Lo inquietante es que lo que separa nuestra confortable y tecnologizada civilización de una sociedad salvaje en la que reine el caos, es una línea extremadamente delgada. Bastan unos pocos días sin fuentes de energía (cortes en el suministro eléctrico, gasolineras sin combustibles, red de agua potable inutilizada…) para que la gente entre en pánico y empiece a asaltar tiendas y supermercados en busca de alimentos o, aprovechándose de que las fuerzas del orden son incapaces de atender a todos los frentes, desvalijar viviendas y comercios en pos de bienes materiales que, irónicamente, ya no les servirán para nada. En muy poco tiempo se formarán bandas de buscadores de desperdicios que acapararán los alimentos que queden y atacarán sin piedad a quienes estén menos organizados o armados que ellos. Un escenario sombrío y violento muy parecido a los mundos postapocalípticos que vimos retratados en Mad Max o en la novela de Corman McCarthy La carretera.

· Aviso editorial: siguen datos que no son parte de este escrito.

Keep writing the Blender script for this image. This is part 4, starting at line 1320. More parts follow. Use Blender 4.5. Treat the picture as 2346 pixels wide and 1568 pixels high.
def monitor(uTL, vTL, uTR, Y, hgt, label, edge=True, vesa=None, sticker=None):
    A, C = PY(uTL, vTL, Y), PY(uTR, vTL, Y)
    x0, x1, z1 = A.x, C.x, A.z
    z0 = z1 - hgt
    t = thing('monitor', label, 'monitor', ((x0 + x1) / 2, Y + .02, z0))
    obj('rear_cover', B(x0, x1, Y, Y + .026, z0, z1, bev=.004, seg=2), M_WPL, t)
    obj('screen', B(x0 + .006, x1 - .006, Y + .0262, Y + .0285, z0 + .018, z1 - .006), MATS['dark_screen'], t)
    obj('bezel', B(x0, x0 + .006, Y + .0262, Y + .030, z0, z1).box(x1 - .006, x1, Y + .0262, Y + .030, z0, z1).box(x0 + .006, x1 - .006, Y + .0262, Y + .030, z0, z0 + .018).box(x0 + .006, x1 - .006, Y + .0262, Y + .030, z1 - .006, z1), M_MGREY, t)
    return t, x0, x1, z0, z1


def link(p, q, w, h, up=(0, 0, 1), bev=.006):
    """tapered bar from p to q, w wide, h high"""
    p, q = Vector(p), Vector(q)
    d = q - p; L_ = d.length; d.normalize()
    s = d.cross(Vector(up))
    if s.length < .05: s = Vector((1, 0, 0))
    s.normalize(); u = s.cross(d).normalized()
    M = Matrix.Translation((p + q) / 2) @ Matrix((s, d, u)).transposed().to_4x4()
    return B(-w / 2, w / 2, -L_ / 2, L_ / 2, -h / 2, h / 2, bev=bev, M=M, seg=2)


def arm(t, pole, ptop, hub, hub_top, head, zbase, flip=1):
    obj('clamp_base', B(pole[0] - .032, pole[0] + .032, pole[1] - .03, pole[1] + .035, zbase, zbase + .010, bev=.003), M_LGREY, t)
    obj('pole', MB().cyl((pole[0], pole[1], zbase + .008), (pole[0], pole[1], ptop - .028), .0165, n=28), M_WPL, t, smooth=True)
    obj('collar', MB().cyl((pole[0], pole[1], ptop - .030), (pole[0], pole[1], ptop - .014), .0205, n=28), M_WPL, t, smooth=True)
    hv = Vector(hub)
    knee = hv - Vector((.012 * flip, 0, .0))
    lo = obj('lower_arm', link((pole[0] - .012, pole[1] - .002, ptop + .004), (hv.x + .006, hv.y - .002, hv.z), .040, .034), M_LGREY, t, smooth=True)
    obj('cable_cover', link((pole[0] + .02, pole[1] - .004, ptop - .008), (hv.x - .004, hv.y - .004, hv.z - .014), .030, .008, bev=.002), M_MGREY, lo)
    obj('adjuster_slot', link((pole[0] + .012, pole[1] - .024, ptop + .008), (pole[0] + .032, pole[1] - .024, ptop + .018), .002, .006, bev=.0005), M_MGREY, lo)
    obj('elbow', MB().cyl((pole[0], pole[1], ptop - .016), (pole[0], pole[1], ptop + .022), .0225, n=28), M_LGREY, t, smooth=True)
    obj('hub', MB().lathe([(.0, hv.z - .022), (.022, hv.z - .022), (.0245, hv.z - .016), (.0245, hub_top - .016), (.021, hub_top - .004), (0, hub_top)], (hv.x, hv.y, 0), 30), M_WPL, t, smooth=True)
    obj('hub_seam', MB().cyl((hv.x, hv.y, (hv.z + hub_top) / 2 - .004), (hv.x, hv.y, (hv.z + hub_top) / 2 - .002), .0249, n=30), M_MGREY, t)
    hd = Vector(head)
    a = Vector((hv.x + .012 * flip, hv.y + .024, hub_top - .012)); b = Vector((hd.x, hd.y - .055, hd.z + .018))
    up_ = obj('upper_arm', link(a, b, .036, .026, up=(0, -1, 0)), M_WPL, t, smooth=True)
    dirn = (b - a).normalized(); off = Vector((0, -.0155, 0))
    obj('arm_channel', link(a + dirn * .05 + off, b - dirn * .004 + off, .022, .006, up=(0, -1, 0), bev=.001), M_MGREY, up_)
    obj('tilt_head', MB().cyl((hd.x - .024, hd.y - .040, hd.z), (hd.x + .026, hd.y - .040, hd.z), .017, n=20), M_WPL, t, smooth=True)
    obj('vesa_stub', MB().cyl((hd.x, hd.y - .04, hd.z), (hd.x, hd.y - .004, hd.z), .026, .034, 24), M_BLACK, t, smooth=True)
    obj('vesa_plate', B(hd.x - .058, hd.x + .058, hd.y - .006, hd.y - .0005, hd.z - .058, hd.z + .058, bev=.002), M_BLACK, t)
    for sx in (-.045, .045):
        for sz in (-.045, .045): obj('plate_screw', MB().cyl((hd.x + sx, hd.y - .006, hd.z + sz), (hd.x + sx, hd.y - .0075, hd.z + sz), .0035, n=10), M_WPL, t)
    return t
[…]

De repente, las personas que viven sin esfuerzo su cotidianidad rodeados por sofisticados artilugios de moderna tecnología, se verán desconectadas de la civilización que las sustenta y caerán en la cuenta de que son asombrosamente ignorantes hasta de los aspectos más básicos de la subsistencia: cazar, pescar o recolectar alimentos. Pronto comprobarán que sus habilidades de supervivencia se han atrofiado hasta el punto de que los urbanitas serán incapaces de sustentarse sin el soporte de la civilización, aquel que, como por arte de magia, hace aparecer comida en las estanterías de los supermercados o prendas de vestir en las perchas de las tiendas de ropa.
Si el acontecimiento catastrófico se extiende en el tiempo, la humanidad degenerará indefectiblemente hasta la tecnología de la Edad Media primero y a la Edad de Piedra después, donde como cazadores-recolectores solo sobrevivirán los más fuertes. Como dice el narrador de La carretera: “En la oscuridad el hombre pierde su humanidad y se convierte en un lobo para el hombre”.